On more than one occasion, they called my parents when, as a little tike, I decided to take my tricycle for a ride without telling my parents. In the buck. Down the middle of the street. Without a care in the world or a shred of learned modesty. Always the second set of eyes, the Nussbaums became family.
They also quickly forgave me when I proceeded to break all of Mrs. Nussbaum’s flower pots. Although I have no memory of the event, I have been reminded many times of my curiosity for breaking clay pots as a little kid. The bond between our two families was stronger than a broken flower pot (or ten).
Some three decades since the flower pot tempest, I no longer live across the street from the Nussbaums. But they are still neighbors at heart. And they still engage in neighborly acts of kindness.
As just one example, every New Year Mr.

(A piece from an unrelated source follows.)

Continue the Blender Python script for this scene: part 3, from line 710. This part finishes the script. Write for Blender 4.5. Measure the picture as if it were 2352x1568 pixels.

Nussbaum makes a very special delivery: Nuts. And not just any sad sack of peanuts. It’s a tin of perfectly seasoned cashews, almonds, macadamias, walnuts, and every other nut discovered by mankind. Each tin is hand-delivered by Mr. Nussbaum himself.
Mr. Nussbaum makes these deliveries under the guise of a “business” visit. You see, Mr. Nussbaum is a real estate agent. He has helped his clients — oftentimes, friends and family — buy and sell homes throughout Colorado. For longer than I’ve been alive, Mr. Nussbaum has been helping people find a place to call home — including me, my wife, and our two beautiful kids.
And so, when he arrives on our doorstep with a tin of delicious nuts, he makes the delivery under the auspices of a networking business visit. But, in reality, Mr. Nussbaum does not come to our doorstep with a tin of nuts for business.
He comes to see us in the home that he sold to us. To hear the laughter of our kids, to see the clutter of our family room, to tip-toe over a Hazel Village stuffed animal or two. He comes to be our neighbor once again.
Good neighbors — neighbors like the Nussbaums — remind us of the importance of the human connection. Some may see Mr. Nussbaum’s delivery of many dozens tins of nuts as a fools errand, harkening back to a bygone era where personal contact mattered before texting, facebooking, instagramming, and other means of virtual living.
Mr. Nussbaum may be chasing his own windmill, but it’s a chase worth pursuing: the chase of something personal, authentic, heart-warming, and kind. It’s the chase of the human connection. It’s what a good neighbor does.